Zipcar, the Cambridge, Massachusetts-based company that joined the market segment in 2000,
says it now has about 731,000 members and more than 11,000 vehicles worldwide. More than
half of Zipcar's customers are under 35, said Mark Norman, the company's president and chief
operating officer.
"Whether it's movies by the month, music by the song or formal wear by the occasion, all of
those are a smarter way to think about consumption, and Zipcar fits into that really well," he
said. Zipcar's shares have dropped 43 percent this year under the threat of the new competition.
New Cars
While sales of new cars are rebounding, 18-to-34-year-olds accounted for 11.8 percent of vehicle
registrations for new cars in the five months through May, compared with 16.5 percent in May
2007, according to data from R.L. Polk & Co., an auto- industry research company based in
Southfield, Michigan.
Jared Fruchtman, 25, said using Zipcar gives him about $600 more a month to spend on dinners
out, cab rides and trips on the weekends.
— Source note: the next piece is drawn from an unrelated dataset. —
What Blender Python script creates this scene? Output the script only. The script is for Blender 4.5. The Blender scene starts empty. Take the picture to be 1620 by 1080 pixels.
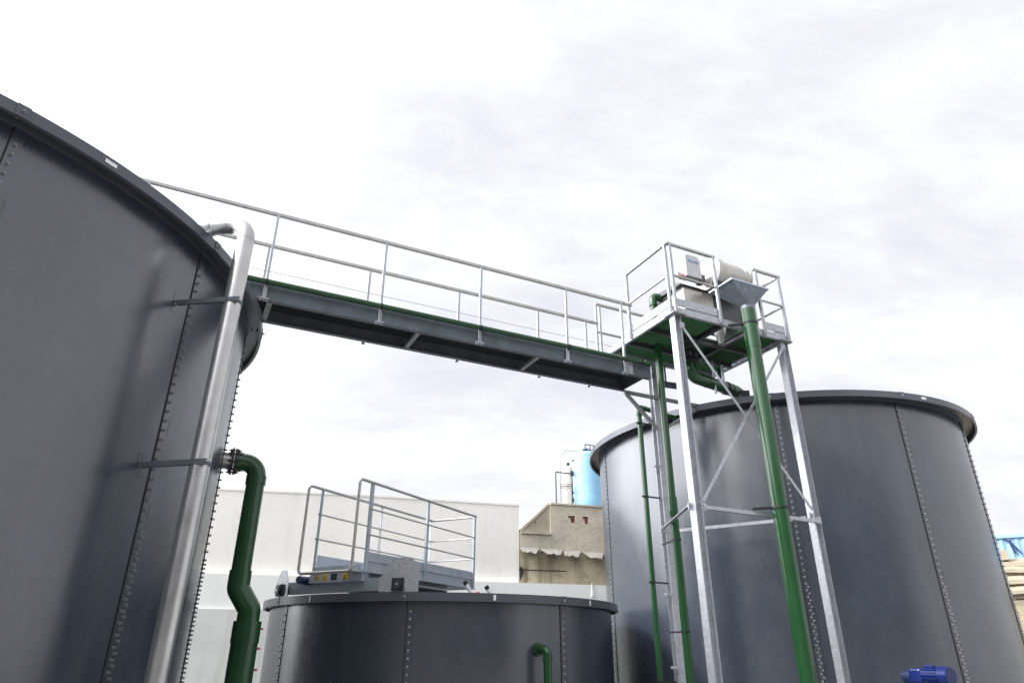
import bpy, math, random
from mathutils import Vector, Matrix
random.seed(7)
R = math.radians
scene = bpy.context.scene
col = scene.collection

# ------------------------------------------------------------------ camera
CAMZ = 1.6
PIT, ROL = R(25.0), R(0.2)
cam_d = bpy.data.cameras.new("camera")
cam = bpy.data.objects.new("camera", cam_d)
col.objects.link(cam)
fw = Vector((0, math.cos(PIT), math.sin(PIT)))
up = Vector((0, -math.sin(PIT), math.cos(PIT)))
rt = Vector((1, 0, 0))
r2 = math.cos(ROL) * rt + math.sin(ROL) * up
u2 = -math.sin(ROL) * rt + math.cos(ROL) * up
m = Matrix((r2, u2, -fw)).transposed().to_4x4()
m.translation = Vector((0, 0, CAMZ))
cam.matrix_world = m
cam_d.sensor_width = 36.0
cam_d.lens = 1060.0 / 1620.0 * 36.0
cam_d.clip_start = 0.05
cam_d.clip_end = 2000
scene.camera = cam

# ------------------------------------------------------------------ sky, sun, exposure
SUN = Vector((-0.80, -0.28, 0.62)).normalized()
sun_el = math.asin(SUN.z)
w = bpy.data.worlds.new("World")
scene.world = w
w.use_nodes = True
nt = w.node_tree
nt.nodes.clear()
def N(tree, t, **kw):
    n = tree.nodes.new(t)
    for k, v in kw.items():
        setattr(n, k, v)
    return n
out = N(nt, 'ShaderNodeOutputWorld')
mixs = N(nt, 'ShaderNodeMixShader')
bg1 = N(nt, 'ShaderNodeBackground')
bg2 = N(nt, 'ShaderNodeBackground')
sky = N(nt, 'ShaderNodeTexSky')
sky.sky_type = 'NISHITA'
sky.sun_disc = False
sky.sun_elevation = sun_el
sky.sun_rotation = math.atan2(SUN.x, SUN.y)
bg1.inputs[1].default_value = 0.10
nt.links.new(sky.outputs[0], bg1.inputs[0])
tc = N(nt, 'ShaderNodeTexCoord')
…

"It wasn't financially worthwhile to buy or lease a car right now," said Fruchtman, who is
studying to be a certified public accountant and lives with his girlfriend in a rented apartment in
San Francisco.
"I never considered buying," he said. "It didn't make sense to tie ourselves down right now."
High Fashion
That attitude extends to clothes. Rent the Runway, a website that offers high-fashion gowns and
other couture for around 10 percent of the purchase price, is also targeting younger consumers.
President Jennifer Fleiss, 28, said its business model is "almost recession proof." Since its start in
2009, the company has grown to about 3 million online members and is adding approximately
100,000 per month. In May 2011, the New York-based company raised $15 million in
venture
capital from outside investors, said Fleiss. Rent the Runway members typically range from 15 to
35 years old, she said.
Lindsay Abrams, 22, started working in 2009 as an on-campus representative at Vanderbilt
University in Nashville, Tennessee, one of 175 colleges with company-sponsored teams to drive
brand awareness.
"The recession has been an important part of Rent the Runway's popularity," said Abrams, who
has rented about 15 dresses and is now a customer communications associate for the company.
"For people my age, the new thing is renting versus buying. It is a great way to save money."
Furniture companies are also getting in on the act. Chantilly, Virginia-based CORT, the world's
largest provider of rental furniture, boosted its efforts in 2009 to reach college students and
younger customers.
Student Furniture
Koepsell, the senior vice president, said the company was "foolish" not to aim for the market
earlier. Last year, CORT provided furniture to about 15,000 students and predicts that number
will grow to 25,000 this year.
Among CORT's customers is Michael Ferraiolo, a 20-year-old senior at Virginia Tech, who pays
$198 monthly for everything from beds to a coffee table to furnish the rented townhouse he
shares with two roommates in Blacksburg, Virginia.
"With the job market such an uncertainty, none of us know where they are going to end up,"
Ferraiolo said. "Now, more than ever, you see people moving around in different job markets all
throughout their career. We just don't know what to expect."
Shifting attitudes about larger purchases aren't the only reason preventing young consumers from
buying. Stricter lending practices and higher requirements for down payments on houses and cars
are crowding out buyers, Blanchflower, the Dartmouth economist, said.
Build Wealth
For those who choose to rent not buy, there's a price to pay, said Lubell of the Center for
Housing Policy. By foregoing purchases of assets like homes, young people are giving up on a
chance to build wealth, he said.
"What you are seeing is a delay in all the kinds of decisions that require a long-term financially
stable future," Lubell said. "That's home purchases, that's marriage and that's having kids."